Start of Supplied information
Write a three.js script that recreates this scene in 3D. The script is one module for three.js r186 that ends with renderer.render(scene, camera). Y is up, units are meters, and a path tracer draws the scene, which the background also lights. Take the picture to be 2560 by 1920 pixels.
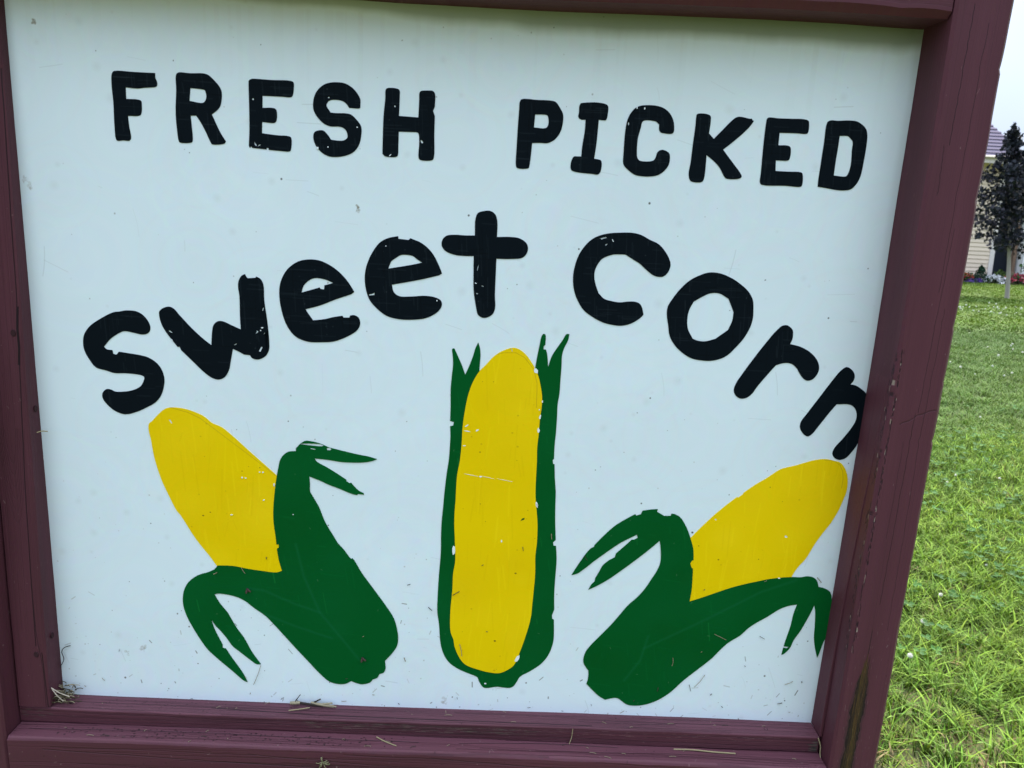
import * as THREE from 'three';
import { mergeGeometries } from 'three/addons/utils/BufferGeometryUtils.js';

// ---------------------------------------------------------------- camera, sky, sun, exposure
const scene = new THREE.Scene();
const camera = new THREE.PerspectiveCamera(53.052, 4 / 3, 0.05, 2000);
camera.position.set(0.06227, 1.36, 1.06511);
camera.up.set(-0.04670, 0.98606, -0.15970);
camera.lookAt(0.06227 + 0.015952, 1.36 - 0.159122, 1.06511 - 0.98713);
camera.focus = 1.1;
camera.userData.fStop = 14;
const renderer = new THREE.WebGLRenderer({ antialias: true });
renderer.toneMapping = THREE.LinearToneMapping;
renderer.toneMappingExposure = 2.55;
renderer.shadowMap.enabled = true;
renderer.shadowMap.type = THREE.PCFSoftShadowMap;

// value noise ------------------------------------------------------------------
function rng(seed) { let s = seed >>> 0; return () => { s = (s + 0x6D2B79F5) | 0; let t = Math.imul(s ^ (s >>> 15), 1 | s); t = (t + Math.imul(t ^ (t >>> 7), 61 | t)) ^ t; return ((t ^ (t >>> 14)) >>> 0) / 4294967296; }; }
function hash2(i, j) { let h = Math.imul(i, 374761393) + Math.imul(j, 668265263); h = Math.imul(h ^ (h >>> 13), 1274126177); return ((h ^ (h >>> 16)) >>> 0) / 4294967296; }
function vnoise(x, y) {
  const i = Math.floor(x), j = Math.floor(y), u = x - i, v = y - j, a = u * u * (3 - 2 * u), b = v * v * (3 - 2 * v);
  return (hash2(i, j) * (1 - a) + hash2(i + 1, j) * a) * (1 - b) + (hash2(i, j + 1) * (1 - a) + hash2(i + 1, j + 1) * a) * b;
}
function fbm(x, y, o = 4) { let s = 0, a = 0.5, t = 0; for (let k = 0; k < o; k++) { s += a * vnoise(x, y); t += a; a *= 0.5; x = x * 2.03 + 17.1; y = y * 2.03 + 5.7; } return s / t; }
const smooth = (a, b, x) => { const t = Math.min(1, Math.max(0, (x - a) / (b - a))); return t * t * (3 - 2 * t); };
const mix = (a, b, t) => a + (b - a) * t;

// the sky: high thin overcast, brighter towards the veiled sun behind the sign, bluer on the far side
const SUN = new THREE.Vector3(0.42, 0.80, -0.43).normalize();
{
  const w = 512, h = 256, d = new Float32Array(w * h * 4);
  for (let j = 0; j < h; j++) for (let i = 0; i < w; i++) {
    const u = (i + 0.5) / w, v = (j + 0.5) / h, th = (u - 0.5) * 2 * Math.PI, ph = (v - 0.5) * Math.PI;
    const x = Math.cos(th) * Math.cos(ph), y = Math.sin(ph), z = Math.sin(th) * Math.cos(ph);
    const c = x * SUN.x + y * SUN.y + z * SUN.z;
    const glow = 0.10 * Math.pow(Math.max(0, 0.5 + 0.5 * c), 3) + 0.5 * Math.pow(Math.max(0, c), 14);
    const n = fbm(Math.abs(x) * 2.2 + z * 1.7 + 9, y * 4 + z * 1.3 + 4, 5), cl = 0.74 + 0.50 * n;
    const veil = 0.35 + 0.65 * smooth(0.35, 0.6, n), lift = 0.22 + 1.42 * Math.max(0, y); // an overcast sky is brighter overhead than low down
    let r = mix(0.56, 0.71, veil) * lift, g = mix(0.70, 0.80, veil) * lift, b = mix(0.95, 0.98, veil) * lift;
    r = (r + glow * 0.75) * cl; g = (g + glow * 0.72) * cl; b = (b + glow * 0.64) * cl;
    const k = (j * w + i) * 4; d[k] = r; d[k + 1] = g; d[k + 2] = b; d[k + 3] = 1;
  }
  const t = new THREE.DataTexture(d, w, h, THREE.RGBAFormat, THREE.FloatType);
  t.mapping = THREE.EquirectangularReflectionMapping; t.magFilter = THREE.LinearFilter; t.needsUpdate = true;
  scene.background = t; scene.environment = t;
}
const sun = new THREE.DirectionalLight(new THREE.Color(1.0, 0.93, 0.80), 3.0);
sun.position.copy(SUN).multiplyScalar(60);
sun.castShadow = true; sun.shadow.radius = 24; sun.shadow.mapSize.set(2048, 2048);
Object.assign(sun.shadow.camera, { left: -30, right: 30, top: 30, bottom: -30, near: 1, far: 150 });
sun.target.position.set(5, 0, -8);
scene.add(sun, sun.target);

// ---------------------------------------------------------------- helpers
const used = {};
function numbered(n) { const k = used[n] = (used[n] ?? -1) + 1; return k ? n + '_' + String(k).padStart(3, '0') : n; }
function tag(o, label, category, group, kind) { o.userData = { label, category }; if (group) o.userData.group = group; if (kind) o.userData.kind = kind; return o; }
function thing(name, label, category, [x, y, z] = [0, 0, 0], turn = 0, group) {
  const o = new THREE.Group(); o.name = numbered(name); o.position.set(x, y, z); o.rotation.y = turn; scene.add(o); return tag(o, label, category, group);
}
function mesh(name, geo, mat, parent) { const m = new THREE.Mesh(geo, mat); m.name = parent === scene ? numbered(name) : name; m.castShadow = m.receiveShadow = true; (parent ?? scene).add(m); return m; }
const lin = (r, g, b) => new THREE.Color().setRGB(r, g, b);
const css = (r, g, b, a = 1) => { const f = (c) => Math.round(255 * (c <= 0.0031308 ? 12.92 * c : 1.055 * Math.pow(c, 1 / 2.4) - 0.055)); return `rgba(${f(r)},${f(g)},${f(b)},${a})`; };
const std = (color, roughness = 0.8, extra = {}) => new THREE.MeshPhysicalMaterial({ color, roughness, specularIntensity: 0.4, ...extra });
function canvas(w, h) { const c = document.createElement('canvas'); c.width = w; c.height = h; return [c, c.getContext('2d')]; }
function tex(c, srgb = true, repeat = false) { const t = new THREE.CanvasTexture(c); if (srgb) t.colorSpace = THREE.SRGBColorSpace; t.magFilter = THREE.LinearFilter; if (repeat) t.wrapS = t.wrapT = THREE.RepeatWrapping; return t; }
function box(x0, x1, y0, y1, z0, z1) { const g = new THREE.BoxGeometry(x1 - x0, y1 - y0, z1 - z0); g.translate((x0 + x1) / 2, (y0 + y1) / 2, (z0 + z1) / 2); return g; }
const clean = (g) => { const n = g.index ? g.toNonIndexed() : g; for (const k of Object.keys(n.attributes)) if (!['position', 'normal', 'uv', 'color'].includes(k)) n.deleteAttribute(k); return n; };
function join(list) { return mergeGeometries(list.map(clean)); }
function tint(g, c) { const n = g.attributes.position.count, a = new Float32Array(n * 3); for (let i = 0; i < n; i++) { a[i * 3] = c.r; a[i * 3 + 1] = c.g; a[i * 3 + 2] = c.b; } g.setAttribute('color', new THREE.BufferAttribute(a, 3)); return g; }
function soup(pos, uv, col) { const g = new THREE.BufferGeometry(); g.setAttribute('position', new THREE.Float32BufferAttribute(pos, 3)); if (uv) g.setAttribute('uv', new THREE.Float32BufferAttribute(uv, 2)); if (col) g.setAttribute('color', new THREE.Float32BufferAttribute(col, 3)); g.computeVertexNormals(); return g; }

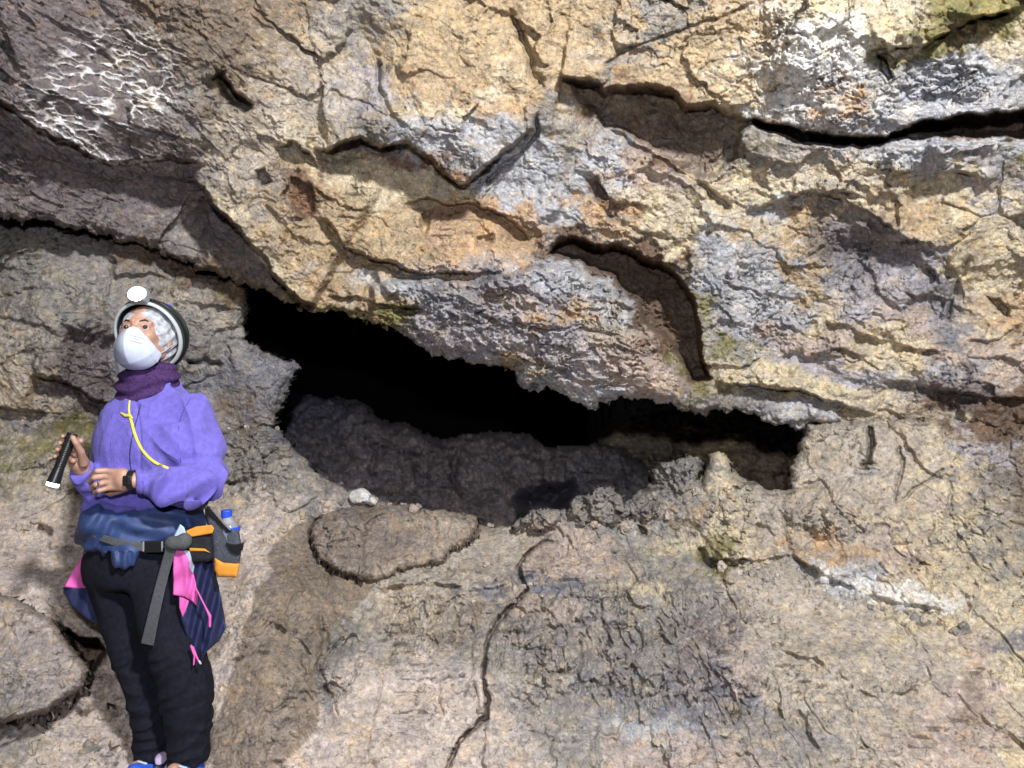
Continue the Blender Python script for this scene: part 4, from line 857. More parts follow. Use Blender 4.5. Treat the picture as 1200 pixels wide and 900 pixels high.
# ---- head frame
yaw = math.radians(0); pit = math.radians(22)
f_ = np.array([-math.sin(yaw) * math.cos(pit), -math.cos(yaw) * math.cos(pit), math.sin(pit)])
x_ = np.cross(f_, [0, 0, 1.0]); x_ /= np.linalg.norm(x_); z_ = np.cross(x_, f_)
RH = np.stack([x_, f_, z_], 1)                     # columns: her right, forward, up
HC = P3(172, 397, -.02)
def hl(p): return ((p - HC) @ RH) / 1.04
def hw(q): return HC + 1.04 * (RH @ np.asarray(q, float))
def head_sdf(p):
    q = hl(p); ax = np.abs(q[..., 0]); m = np.stack([ax, q[..., 1], q[..., 2]], -1)
    d = ell(q, (0, -.012, .030), (.074, .094, .088))
    d = smin(d, ell(q, (0, .030, -.030), (.060, .062, .082)), .03)
    d = smin(d, ell(q, (0, .058, -.086), (.030, .026, .022)), .03)
    d = smin(d, cone(m, (.045, -.005, -.05), (.016, .060, -.090), .022, .018), .025)      # jaw
    d = smin(d, ell(m, (.034, .066, -.024), (.022, .020, .018)), .02)                     # cheek
    d = smin(d, cone(m, (.006, .090, .018), (.040, .076, .020), .008, .008), .014)        # brow
    d = smax(d, -ell(m, (.031, .101, .000), (.018, .016, .012)), .012)                    # socket
    d = smin(d, cone(q, (0, .088, .006), (0, .108, -.034), .007, .011), .012)             # nose
    d = smin(d, ell(m, (.010, .098, -.036), (.008, .009, .007)), .008)
    d = smin(d, cone(m, (.020, .0875, .0062), (.042, .0805, .0045), .0042, .0035), .004)      # upper lid
    d = smin(d, cone(m, (.020, .084, -.0075), (.042, .078, -.006), .003, .003), .004)     # lower lid
    d = smin(d, cone(q, (-.018, .084, -.062), (.018, .084, -.062), .006, .006), .01)      # mouth
    d = smin(d, ell(m, (.076, -.008, -.005), (.008, .018, .030)), .006)                   # ear
    return d * 1.04
# ---- joints
SHR = P3(140, 486, .07); SHL = P3(222, 492, -.03)
ELR = P3(128, 588, .02); WRR = P3(96, 549, -.16)
ELL = P3(240, 569, -.10); WRL = P3(158, 563, -.235)
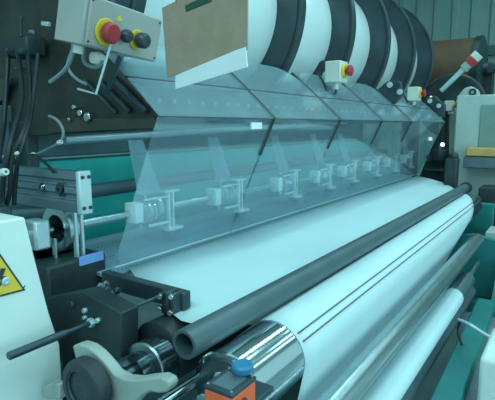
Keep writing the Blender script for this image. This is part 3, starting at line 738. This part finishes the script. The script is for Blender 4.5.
# ------------------------------------------------------------------ lower right: teal base frame and floor clutter
def beam(a, b, w, h, m, name, lb, cat='beam'):
    a, b = Vector(a), Vector(b); d = (b-a); L = d.length; d.normalize(); s = V(0, 0, 1).cross(d).normalized(); u = d.cross(s)
    R = Matrix((d, s, u)).transposed().to_4x4()
    o = build(name, MB().box((a+b)/2, (L, w, h), R), m, bev=.01); tag(o, lb, cat); return o
a_, b_ = at(440, 420, Z=.22), at(486, 305, Z=.22)
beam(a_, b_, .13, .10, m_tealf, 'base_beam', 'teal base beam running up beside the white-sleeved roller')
a_, b_ = at(452, 268, Z=.45), at(505, 285, Z=.45)
g = thing('roller_stand', V(-.4, 4.55, 0), 'teal steel stand holding the far ends of the lower rollers', 'stand')
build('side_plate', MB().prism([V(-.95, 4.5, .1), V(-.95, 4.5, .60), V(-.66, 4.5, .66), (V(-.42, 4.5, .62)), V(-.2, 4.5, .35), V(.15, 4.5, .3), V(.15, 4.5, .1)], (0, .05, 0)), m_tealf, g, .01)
build('foot', MB().bb((-1.0, 4.35, 0), (.2, 4.75, .1)), m_green, g, .01)
build('gusset', MB().prism([V(-.45, 4.5, .1), V(-.45, 4.1, .1), V(-.45, 4.5, .5)], (.03, 0, 0)), m_green, g, .003)
beam((-.05, 2.9, .05), (.55, 3.3, .05), .12, .1, m_green, 'floor_channel', 'dark green channel lying on the floor at the right')
cable([at(u, v, Z=z) for u, v, z in [(459, 320, .42), (470, 325, .44), (484, 334, .40), (500, 342, .36)]], .012, m_alul, 'pale_hose', 'pale hose crossing the teal base beam', 'hose')
cable([at(u, v, Z=z) for u, v, z in [(462, 318, .44), (458, 330, .36), (462, 345, .3)]], .008, m_cable, 'dark_hose', 'short dark hose hanging at the pale hose end', 'hose')
g = thing('white_side_cabinet', V(.1, 5.2, 0), 'pale box with a yellow panel at the right edge', 'cabinet')
q = at(485, 232, Y=5.0)
build('body', MB().bb((q.x, 5.0, .45), (q.x+.6, 5.35, q.z)), m_cab, g, .01)
build('yellow_panel', MB().bb((q.x+.06, 4.985, q.z-.38), (q.x+.5, 5.0, q.z-.08)), m_amber, g, .004)
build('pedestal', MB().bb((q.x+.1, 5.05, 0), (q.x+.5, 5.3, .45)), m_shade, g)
q = at(478, 340, Y=2.5)
g = build('white_bin', MB().bb((q.x+.02, 2.45, .0), (q.x+.4, 2.9, .48)), m_white, bev=.02); tag(g, 'pale box at the bottom right corner on the floor', 'box')
q = at(480, 186, Y=5.7)
g = build('dark_gearbox', MB().bb((q.x, 5.6, .5), (q.x+.6, 5.9, q.z)).bb((q.x+.1, 5.65, 0), (q.x+.5, 5.85, .5)), m_dark, bev=.02); tag(g, 'dark gearbox below the amber tray at the right edge', 'gearbox')

# ------------------------------------------------------------------ lights
def area(name, loc, rot, sx, sy, e, col=(.56, .97, 1)):
    l = bpy.data.lights.new(name, 'AREA'); l.shape = 'RECTANGLE'; l.size = sx; l.size_y = sy; l.energy = e; l.color = col
    o = bpy.data.objects.new(name, l); COL.objects.link(o); o.location = loc; o.rotation_euler = rot; return o
for x in (.2, 1.6, 3.0):
    for y in (1.0, 4.5, 8.5): area('ceiling_tube_or_fill', (x, y, 5.1), (0, 0, 0), .4, 2.8, 19)
for x, y in ((-1.0, 3.2), (-1.0, 6.8), (-4.5, 2.5), (-4.5, 6.5)): area('ceiling_tube_or_fill', (x, y, 5.1), (0, 0, 0), .3, 2.6, 32)
area('right_fill_light', (4.5, 1.5, 2.4), (math.radians(90), 0, math.radians(90)), 6, 3.4, 120, (.56, .95, 1))  # added fill from the right, sending light in through the guards
for x in (-1.2, .8): area('ceiling_tube_or_fill', (x, -2.0, 5.0), (0, 0, 0), .3, 1.8, 60)  # added fill behind the camera to brighten the clipboard
w = bpy.data.worlds.new('world'); C.world = w; w.use_nodes = True
w.node_tree.nodes['Background'].inputs[0].default_value = (.5, .95, 1, 1); w.node_tree.nodes['Background'].inputs[1].default_value = .7
C.view_settings.view_transform = 'Standard'; C.view_settings.look = 'None'; C.view_settings.gamma = 1; C.view_settings.exposure = .12
C.view_settings.use_curve_mapping = False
End of Supplied information
## Work instructions
Retype verbatim the lines that run from the line containing "Keep writing the" to the line containing "g = thing('roller_stand', V(-.4, 4.55, 0), 'teal", both inclusive, and no others.

## Task result
Keep writing the Blender script for this image. This is part 3, starting at line 738. This part finishes the script. The script is for Blender 4.5.
# ------------------------------------------------------------------ lower right: teal base frame and floor clutter
def beam(a, b, w, h, m, name, lb, cat='beam'):
    a, b = Vector(a), Vector(b); d = (b-a); L = d.length; d.normalize(); s = V(0, 0, 1).cross(d).normalized(); u = d.cross(s)
    R = Matrix((d, s, u)).transposed().to_4x4()
    o = build(name, MB().box((a+b)/2, (L, w, h), R), m, bev=.01); tag(o, lb, cat); return o
a_, b_ = at(440, 420, Z=.22), at(486, 305, Z=.22)
beam(a_, b_, .13, .10, m_tealf, 'base_beam', 'teal base beam running up beside the white-sleeved roller')
a_, b_ = at(452, 268, Z=.45), at(505, 285, Z=.45)
g = thing('roller_stand', V(-.4, 4.55, 0), 'teal steel stand holding the far ends of the lower rollers', 'stand')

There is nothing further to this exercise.